Katusa – who hails from the village of Deir Qadis – was charged with kidnapping and raping the girl, who is believed to be from Modi’in Ilit, an ultra-Orthodox illegal settlement not far from Katusa’s village, near Israel’s illegal Separation Wall.

Katusa had reportedly worked at the girl’s school as a maintenance worker, with the indictment against him charging that he won her trust by engaging her in conversation and giving her sweets over a prolonged period of time. The indictment claimed that Katusa then dragged the girl to a nearby apartment where he was working and, with the help of Palestinian friends who held her down, raped the child.

However, holes quickly began to appear in the police investigation, with sources close to the probe telling Haaretz that the police had failed to send potentially-crucial evidence to the forensics department for examination and changed their account of the attack after Katusa’s alibi was confirmed, raising questions about the validity of the indictment.

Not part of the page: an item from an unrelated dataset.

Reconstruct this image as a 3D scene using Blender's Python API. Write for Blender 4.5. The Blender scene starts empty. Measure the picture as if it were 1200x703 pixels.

In light of these discrepancies, Israel Police eventually dropped the charges against Katusa, saying in a statement that officials involved in the investigation were “all of the opinion that there isn’t enough evidence to file charges against Qatusa”.

Speaking following his release, Katusa’s lawyer, Nashef Darwish, said that the incident “says a lot about the way the [Israeli] judiciary handles anything that has to do with Palestinians on the other side of the Green Line”. The emergence of another almost-identical case will likely raise more questions about the Israeli police and judiciary’s handling of claims against Palestinians.